Luego está el asunto de la comida. La verdad es que en relación con este ámbito no tuve mayores quejas en mis primeros años de vida fuera de casa. Siempre lograba encontrar algún lugar lo suficientemente bueno, bonito y barato (al menos así parecía) como para evitarme la “pena” de cocinar (los días son tan cortos como para pasar una hora en la cocina). Todo cambió cuando me fui de intercambio. Ajustarme al presupuesto de estudiante en el extranjero me obligó a aprender que poner un pedazo de jamón en medio de pan no es cocinar. La cocina y yo tenemos buenas anécdotas, desde malos cálculos que me costaron desperdiciar grandes cantidades de comida hasta “micro” incendios (una clase de cocina hubiera ahorrado mucha improvisación). Hoy sigo muy lejos de ser un buen cocinero, pero creo que cada vez lo hago de una forma más decorosa.

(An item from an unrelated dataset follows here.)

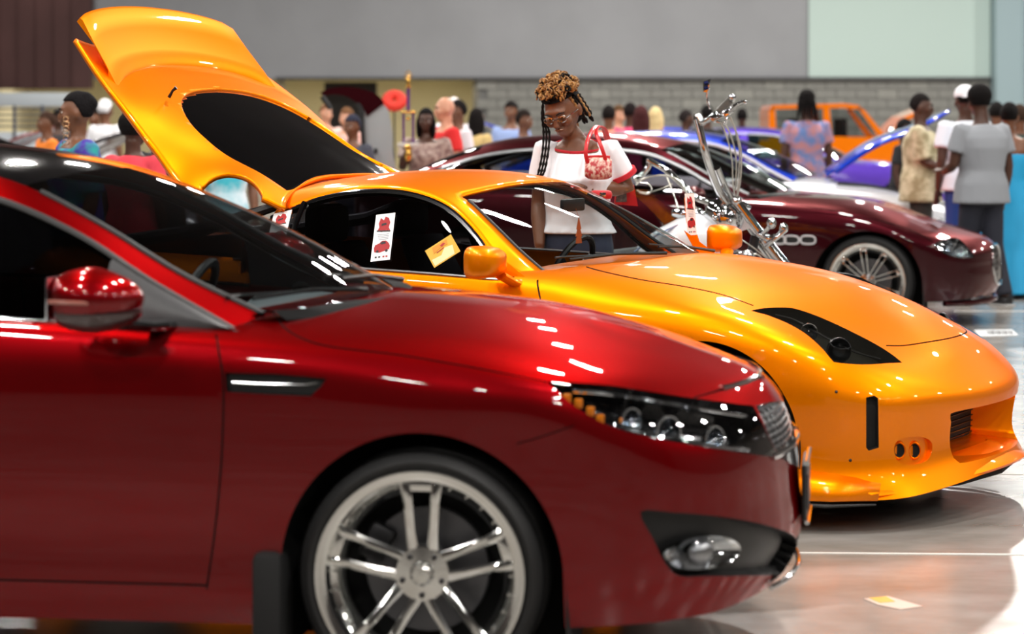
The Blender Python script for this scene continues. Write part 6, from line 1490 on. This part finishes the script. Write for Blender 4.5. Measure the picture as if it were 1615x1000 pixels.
# ================================================================== small things
def earring():
    o = MB()
    for k in range(6): o.tube([(.016*math.cos(a)*(1+.3*(k % 2)), 0, -.028*k+.016*math.sin(a)) for a in [2*PI*j/12 for j in range(13)]], .003, 5, cap=False)
    e = o.build('earring', mat('earring_gold', (190,150,110), metal=1, rough=.25)); e.location = P(104, 188, 15.02); tag(e, 'long gold hoop chain earring on the woman in purple and teal', 'earring')
earring()
def trophy():
    d = 23.62; s = FP/d; x = (644-CX)/s; Z = lambda py: EYE-(py-CY)/s
    t = thing('trophy', 'tall gold and purple trophy with a figure on top, held up in the crowd', 'trophy', (x, d, Z(232)))
    z0 = Z(232); gold = mat('trophy_gold', (226,176,84), metal=.9, rough=.22); pur = mat('trophy_purple', (110,66,130), metal=.4, rough=.3)
    MB().box((0,0,.02), (.20,.12,.04), b=.008).build('base', mat('trophy_marble', (190,186,180), rough=.2), t)
    MB().lathe([(0,0),(.03,0),(.05,-.03),(.025,-.07),(.04,-.12),(.02,-.17),(0,-.17)], 16, Matrix.Translation((0,-.02,.04)) @ Matrix.Rotation(PI/2, 4, 'X') @ Matrix.Rotation(PI, 4, 'X')).build('cup', gold, t)
    MB().tube([(-.045,0,.04),(-.045,0,.32)], .012, 8).build('column', pur, t); MB().tube([(.045,0,.04),(.045,0,.32)], .012, 8).build('column', pur, t)
    MB().box((0,0,.33), (.14,.08,.02), b=.005).build('deck', gold, t); MB().tube([(0,0,.34),(0,0,.56)], .016, 10).build('column', pur, t)
    f = MB(); f.box((0,0,.565), (.06,.05,.012), b=.003); f.tube([(0,0,.57),(0,0,.6),(0,0,.64),(0,0,.66)], [.012,.022,.018,.008], 8); f.ell((0,0,.675), .014, 10, 8)
    for s_ in (-1, 1): f.tube([(s_*.015,0,.64),(s_*.035,0,.66),(s_*.02,0,.70),(0,0,.72)], .005, 6)
    f.build('figure', gold, t); MB().ell((0,-.04,.27), (.018,.01,.018), 10, 8).build('medallion', gold, t)
trophy()
def booth():
    d = 44.; s = FP/d; X = lambda px: (px-CX)/s; Z = lambda py: EYE-(py-CY)/s
    t = thing('display_stand', 'white display stand with rails and a dark red header at the left wall', 'stand', (X(60), d, 0)); x0 = X(60)
    MB().box((0,.1,(Z(208)+0)/2), (X(110)-X(-20),.06,Z(208)), b=.01).build('panel', mat('booth_white', (214,224,232), rough=.5), t)
    MB().box((0,.12,(Z(166)+Z(148))/2), (X(112)-X(-20),.06,Z(146)-Z(168)), b=.01).build('header', mat('booth_header', (196,206,212), rough=.5), t)
    for py in (172,181,190,199): MB().tube([(X(-20)-x0,.05,Z(py)),(X(112)-x0,.05,Z(py))], .018, 6).build('rail', mat('rail_grey', (96,100,110), rough=.4), t)
    for px in (-18,22,66,108): MB().tube([(X(px)-x0,.05,0),(X(px)-x0,.05,Z(166))], .03, 8).build('post', mat('rail_grey', ()), t)
booth()
# red flower cluster / sign seen above the crowd
def red_sign():
    d = 34.; p = P(622, 159, d); t = thing('hanging_ornament', 'bright red round paper ornament on a pole above the crowd', 'ornament', (p.x, p.y, 0))
    q = MB()
    for i in range(12):
        a = 2*PI*i/12; q.ell((.12*math.cos(a)*.8, .04*math.sin(a), p.z+.08*math.sin(a)), (.08,.05,.07), 10, 6)
    q.build('ornament_head', mat('ornament_red', (214,44,24), rough=.6), t); MB().tube([(0,0,0),(0,0,p.z)], .012, 6).build('pole', M_DARKMET, t)
red_sign()
def ceiling_duct(): pass
# floor sticker and paper card
def G_(px, py): return P(px, py, EYE*FP/(py-CY))
st = MB(); a = [G_(1362,945), G_(1400,941), G_(1455,957), G_(1420,962), G_(1385,955)]; st.add([p+V(0,0,.0005) for p in a]+[p+V(0,0,.002) for p in a], [(0,1,2,3,4),(9,8,7,6,5)]+[(i,(i+1)%5,5+(i+1)%5,5+i) for i in range(5)])
so = st.build('floor_sticker', mat('sticker_tan', (206,176,160), rough=.5), None, smooth=False); tag(so, 'scuffed tan and yellow sticker lying on the polished floor at lower right', 'sticker')
st = MB(); a = [G_(1370,944), G_(1398,942), G_(1412,950), G_(1388,952)]; st.add([p+V(0,0,.0022) for p in a]+[p+V(0,0,.0028) for p in a], [(0,1,2,3),(7,6,5,4)]+[(i,(i+1)%4,4+(i+1)%4,4+i) for i in range(4)]); st.build('yellow_corner', mat('sticker_yellow', (214,160,30), rough=.5), so, smooth=False)
st = MB(); a = [G_(1536,521), G_(1596,520), G_(1606,529), G_(1545,531)]; st.add([p+V(0,0,.0008) for p in a]+[p+V(0,0,.003) for p in a], [(0,1,2,3),(7,6,5,4)]+[(i,(i+1)%4,4+(i+1)%4,4+i) for i in range(4)])
so = st.build('paper_tag', mat('paper_white', (220,224,226), rough=.5), None, smooth=False); tag(so, 'white printed paper tag on the floor right of the maroon sedan nose', 'paper')
for k in range(12):
    st = MB(); x = 1556+3.4*k; a = [G_(x,522.5), G_(x+1.6+(k % 3)*.5,522.5), G_(x+3.6+(k % 3)*.5,528), G_(x+2,528)]; st.add([p+V(0,0,.0032) for p in a]+[p+V(0,0,.0036) for p in a], [(0,1,2,3),(7,6,5,4)]+[(i,(i+1)%4,4+(i+1)%4,4+i) for i in range(4)]); st.build('barcode_bar', mat('print_black', ()), so, smooth=False)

A pesar de todo, creo que nunca puedes estar lo suficientemente preparado. Preverlo todo es imposible. Lo que me resultó un viacrucis puede parecer insignificante para otros y viceversa. Equivocarse, volverse a equivocar y los dolores de cabeza que ello implica es en gran parte lo que hace única la experiencia de vivir sólo durante la juventud. Pero no te abrumes, dicen que la práctica hace al maestro y esto de vivir fuera de casa de tus papás no es la excepción.